[start of GIVEN DATA]
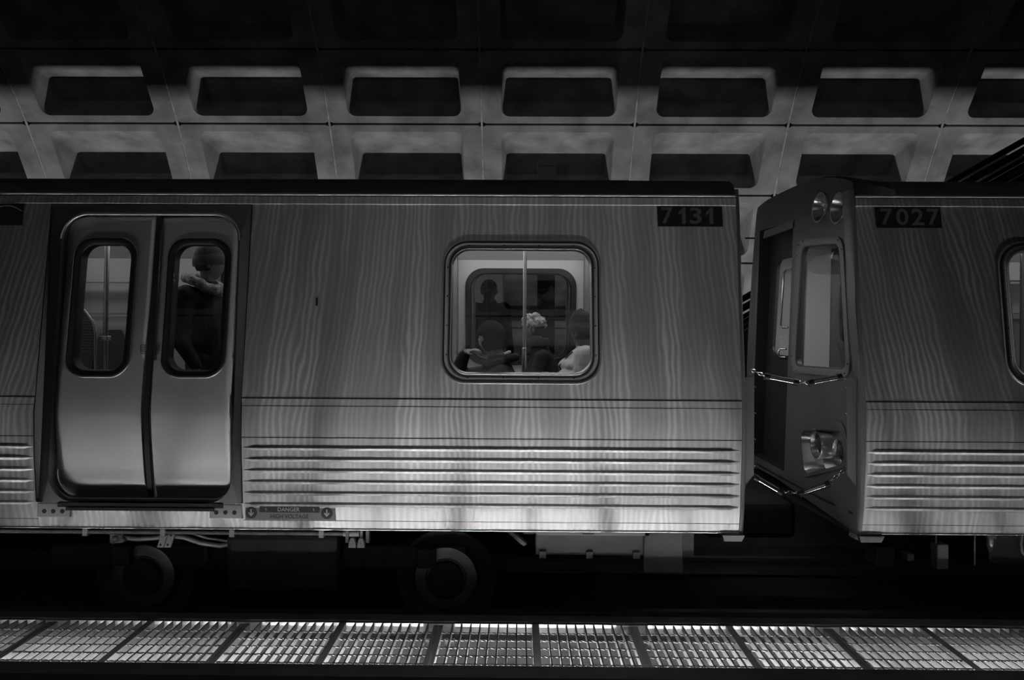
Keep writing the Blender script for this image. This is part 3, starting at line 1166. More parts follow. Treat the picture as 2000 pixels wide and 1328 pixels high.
def px2end(px, pyy, dx=0.0):
    y = 6.0
    z = 2.2
    k = (pyy - 632 - (px - 1015) * math.tan(ROLL)) / FPX
    q = (px - 1015 + (pyy - 632) * math.tan(ROLL)) / FPX
    for _ in range(60):
        x = endx(y, z) + dx
        y = .5 * y + .5 * (x / q)
        y = min(max(y, 5.35), 8.6)
        z = EYE - k * y
    return (y, z)


def end_wall(car, m=None, mirror=None):
    """mirror(x) maps the end surface to the other car's end"""
    mx = mirror or (lambda x: x)
    bottom = .80
    def yedge(z):
        return py(min(z, 3.06)) + (0.02 if z > 3.06 else .004)
    zs = [bottom + (3.16 - bottom) * i / 20 for i in range(21)]
    out = [(yedge(z), z) for z in reversed(zs)]
    out += [(2 * YC - 5.8 + 0 * i, bottom) for i in range(1)]
    out = [(yedge(z), z) for z in zs][::-1] + [(8.30, bottom)] + [(8.30, z) for z in zs[1:]]
    ys = [8.25 - (8.25 - 5.62) * i / 24 for i in range(25)]
    out += [(y, ztop(y)) for y in ys]
    # windshield
    ws = [px2end(1567, 484), px2end(1637, 478), px2end(1651, 719), px2end(1555, 713)]
    ws = round_poly(ws, .075)
    ws_out = round_poly([px2end(1557, 468), px2end(1647, 462), px2end(1662, 738), px2end(1544, 726)], .13)
    dn = px2end(1548, 432)
    dr = [dn, (7.56, dn[1] + .02), (7.56, 1.0), (dn[0], 1.0)]
    hl = round_poly([px2end(1562, 842), px2end(1640, 826), px2end(1650, 905), px2end(1570, 925)], .10)
    mk = []
    for c in (px2end(1600, 406), px2end(1636, 407)):
        mk.append([(c[0] + .115 * math.cos(2 * PI * k / 20), c[1] + .105 * math.sin(2 * PI * k / 20)) for k in range(20)])
    wall = sheet(out, [ws, dr, hl] + mk, lambda y, z: (mx(endx(y, z)), y, z), (.08, .10))
    o = wall.build('end_wall', M['mask'], car, 40)
    S = lambda y, z, d=0: (mx(endx(y, z) + d), y, z)
    # windshield frame and pane
    n = len(ws)
    fr_ = MB().loft([[S(*q, .0) for q in ws_out], [S(*q, -.012) for q in ws_out], [S(*lerp2(a, b, .45), -.016) for a, b in zip(ws_out, ws)],
                     [S(*lerp2(a, b, .88), -.008) for a, b in zip(ws_out, ws)]])
    f_ = fr_.build('windshield_frame', M['maskfin'], car, 50)
    MB().loft([[S(*lerp2(a, b, .86), -.010) for a, b in zip(ws_out, ws)], [S(*q, -.006) for q in ws], [S(*q, .03) for q in ws]]).build('gasket', M['rubber'], f_, 50)
    sheet(ws, [], lambda y, z: S(y, z, .012), (.2, .2)).build('pane', M['cabglass'], f_)
    for i in range(0, n, 3):
        a = lerp2(ws_out[i], ws[i], .25)
        MB().ball(S(*a, -.015), .005, .006, .006, 6, 5).build('screw', M['black'], f_)
    # doorway recess with end door
    y0, y1 = dr[0][0], dr[1][0]
    zt = dr[0][1]
    rec = MB()
    D = .13
    rl = [dr[3], dr[2], dr[1], dr[0]]
    rec.loft([[S(*q) for q in rl], [S(q[0], q[1], D) for q in rl]])
    ro = rec.build('door_recess', M['black'], car)
    dz = [(y0 - .02, .98), (y1 + .03, .98), (y1 + .03, dr[1][1] + .03), (y0 - .02, zt + .03)]
    dh = rrect(y0 + .34, 2.38, .50, .90, .10, 6)
    dro = sheet(dz, [dh], lambda y, z: S(y, z, D - .02), (.2, .2)).build('end_door', M['black'], car)
    sheet(dh, [], lambda y, z: S(y, z, D - .015), (.2, .2)).build('pane', M['cabglass'], dro)
    MB().loft([[S(*q, D - .022) for q in dh], [S(*q, D - .045) for q in dh], [S(*q, D - .045) for q in rrect(y0 + .34, 2.38, .45, .85, .08, 6)], [S(*q, D - .02) for q in rrect(y0 + .34, 2.38, .45, .85, .08, 6)]]).build('gasket', M['rubber'], dro, 30)
    # lintel lip
    MB().loft([[S(y0 - .02, zt + .01, -.006), S(y1 - .16, zt + .0, -.006)], [S(y0 - .02, zt - .06, -.010), S(y1 - .16, zt - .07, -.010)], [S(y0 - .02, zt - .06, .01), S(y1 - .16, zt - .07, .01)]], False).build('door_lintel', M['maskfin'], car)
    # grab handles on the door jamb
    for (ya, za, zb) in ((y0 + .05, 2.68, 2.20), (y0 + .07, 2.02, 1.95)):
        p = [S(ya - .06, za, .01), S(ya, za, -.015), S(ya, za - .02, -.03), S(ya, zb + .02, -.03), S(ya, zb, -.015), S(ya - .06, zb, .01)]
        MB().sweep(p, .008, 8).build('grab_handle', M['pole'], car, 60)
    # head light pocket
    dep = .13
    hi = [lerp2(q, (sum(a[0] for a in hl) / len(hl), sum(a[1] for a in hl) / len(hl)), .16) for q in hl]
    pk = MB().loft([[S(*q, -.004) for q in hl], [S(*lerp2(a, b, .5), .05) for a, b in zip(hl, hi)], [S(*q, dep) for q in hi]], True, False, True)
    po_ = pk.build('headlight_housing', M['lampbowl'], car, 50)
    rim = [lerp2(q, (sum(a[0] for a in hl) / len(hl), sum(a[1] for a in hl) / len(hl)), -.16) for q in hl]
    MB().loft([[S(*q, 0) for q in rim], [S(*q, -.008) for q in rim], [S(*q, -.008) for q in hl], [S(*q, .01) for q in hl]]).build('bezel', M['mask'], po_, 40)
    cyc = sum(a[0] for a in hl) / len(hl)
    czc = sum(a[1] for a in hl) / len(hl)
    for dy in (-.19, .19):
        y_, z_ = cyc + dy, czc
        ring = MB()
        lo_ = []
        for (r, d) in ((.105, dep), (.108, .045), (.104, .034), (.096, .034), (.088, .055), (.086, .075)):
            lo_.append([S(y_ + r * math.cos(2 * PI * k / 24), z_ + r * math.sin(2 * PI * k / 24), d) for k in range(24)])
        ring.loft(lo_, True, False, False)
        ring.build('headlight_ring', M['lampbowl'], po_, 40)
        lo_ = []
        for (r, d) in ((.088, .072), (.07, .060), (.04, .054), (.01, .052)):
            lo_.append([S(y_ + r * math.cos(2 * PI * k / 24), z_ + r * math.sin(2 * PI * k / 24), d) for k in range(24)])
        MB().loft(lo_, True, False, True).build('headlight_lens', M['darklens'], po_, 60)
    # marker lights
    for c in mk:
        cy_ = sum(a[0] for a in c) / 20
        cz_ = sum(a[1] for a in c) / 20
        lo_ = []
        for (r, d) in ((1.12, 0), (1.10, -.012), (1.0, -.012), (.86, .03), (.62, .06), (.58, .05), (.3, .035), (.03, .03)):
            lo_.append([S(cy_ + (q[0] - cy_) * r, cz_ + (q[1] - cz_) * r, d) for q in c])
        MB().loft(lo_, True, False, True).build('marker_light', M['lampbowl'], car, 40)
    # bottom return
    MB().loft([[S(y, .80) for y in (5.45, 5.8, 6.2, 6.6, 6.92, 7.4, 7.9)], [S(y, .80, .35) for y in (5.45, 5.8, 6.2, 6.6, 6.92, 7.4, 7.9)]], False).build('end_soffit', M['black'], car)
    MB().loft([[S(y, .93, -.006) for y in (5.46, 5.8, 6.2, 6.6, 6.92, 7.4)], [S(y, .945, -.006) for y in (5.46, 5.8, 6.2, 6.6, 6.92, 7.4)]], False).build('end_seam', M['black'], car)
    # crown joining end wall and roof
    cr = MB()
    ya = [5.60 + (8.24 - 5.60) * i / 24 for i in range(25)]
    def rz(y):
        yy = y if y < YC else 2 * YC - y
        t = [(5.575, 3.12), (5.590, 3.16), (5.63, 3.205), (5.72, 3.245), (6.0, 3.30), (6.5, 3.34), (6.92, 3.35)]
        for (a, b), (c, d) in zip(t, t[1:]):
            if yy <= c:
                return b + (d - b) * (yy - a) / (c - a)
        return 3.35
    cr.loft([[S(y, ztop(y) - .0) for y in ya], [S(y, ztop(y) + .012, .04) for y in ya], [(mx(2.62), y, rz(y)) for y in ya]], False)
    cr.build('end_crown', M['roof'], car, 50)
    return o


def lerp2(a, b, t):
    return (a[0] + (b[0] - a[0]) * t, a[1] + (b[1] - a[1]) * t)


def round_poly(p, r, n=6):
    out = []
    N = len(p)
    for i in range(N):
        a, b, c = Vector(p[i - 1]), Vector(p[i]), Vector(p[(i + 1) % N])
        u, v = (a - b).normalized(), (c - b).normalized()
        p0, p1 = b + u * r, b + v * r
        for k in range(n + 1):
            t = k / n
            q = p0 * (1 - t) ** 2 + b * 2 * t * (1 - t) + p1 * t ** 2
            out.append((q.x, q.y))
    return out


# --- right car
carB = empty('railcar', (4.8, YC, 0), 'stainless steel subway car at the right, numbered 7027, its dark cab end showing', 'subway car')
BX1 = 7.4
NHB = [(3.835, WZC, WW - .02, WH - .02, WR)]
wall_with_holes(XB, BX1, NHB, carB)
lower_panel(XB, BX1, carB)
fluting(XB + .01, BX1, carB)
seams(carB, XB, BX1)
window_unit(carB, 3.835)
number_plate(carB, 2.696, '7027', 2.975)
roof(carB, 2.62, BX1, True, False)
underframe(carB, XB, BX1)
corner_post(carB, XB, -1)
fin(carB, XB - .02, -1)
foot_bracket(carB, XB - .03, XB + .14)
end_wall(carB)
wall_with_holes(2.62, BX1, NHB, carB, -1)
window_unit(carB, 3.835, -1)
lower_panel(2.62, BX1, carB, -1)
interior(carB, 3.30, BX1, NHB, NHB, 'cabindim')
# cab
MB().box(2.40, 3.19, 5.50, 8.34, .94, 1.0).build('cab_floor', M['cabfloor'], carB)
MB().loft([[(x, y_, z) for (y_, z) in ((5.62, 3.0), (8.22, 3.0))] for x in (2.42, 3.19)], False).build('cab_ceiling', M['lining'], carB)
MB().loft([[(x, 8.26, 1.0), (x, 8.20, 3.0)] for x in (2.62, 3.19)], False).build('cab_side_lining', M['lining'], carB)
MB().loft([[(x, py(z) + .07, z) for z in (1.0, 1.6, 3.0)] for x in (2.38, 3.19)], False).build('cab_side_lining', M['lining'], carB)
ph = rrect(6.7, 2.35, .55, .85, .1, 6)
pt = sheet([(5.5, 1.0), (8.3, 1.0), (8.25, 3.0), (5.6, 3.0)], [rrect(7.75, 2.42, .5, .72, .1, 6)], lambda y, z: (3.20, y, z)).build('cab_partition', M['linedark'], carB)
MB().box(2.85, 3.2, 5.9, 6.7, 2.975, 2.99).build('cab_light', M['cablight'], carB)
MB().bbox(2.45, 2.75, 5.6, 6.5, 1.0, 1.75, .03).build('control_desk', M['linedark'], carB)
MB().sweep([(3.95, 6.3, 1.0), (3.95, 6.3, 3.0)], .018, 10).build('grab_pole', M['pole'], carB, 60)
tj = MB()
for z in (2.68, 2.35):
    tj.box(4.6, 5.6, 8.05, 8.36 - (z - 1.6) * .137, z - .004, z + .004)
tj.build('panel_joint', M['linedark'], carB)
seat_pair(carB, 4.2, 5.98)
seat_pair(carB, 4.6, 7.85)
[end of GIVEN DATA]
YOUR INSTRUCTIONS: Omitting all pictures, restate exactly the lines of the material from its start through the line that contains "return (y, z)".

CORRECT ANSWER:
Keep writing the Blender script for this image. This is part 3, starting at line 1166. More parts follow. Treat the picture as 2000 pixels wide and 1328 pixels high.
def px2end(px, pyy, dx=0.0):
    y = 6.0
    z = 2.2
    k = (pyy - 632 - (px - 1015) * math.tan(ROLL)) / FPX
    q = (px - 1015 + (pyy - 632) * math.tan(ROLL)) / FPX
    for _ in range(60):
        x = endx(y, z) + dx
        y = .5 * y + .5 * (x / q)
        y = min(max(y, 5.35), 8.6)
        z = EYE - k * y
    return (y, z)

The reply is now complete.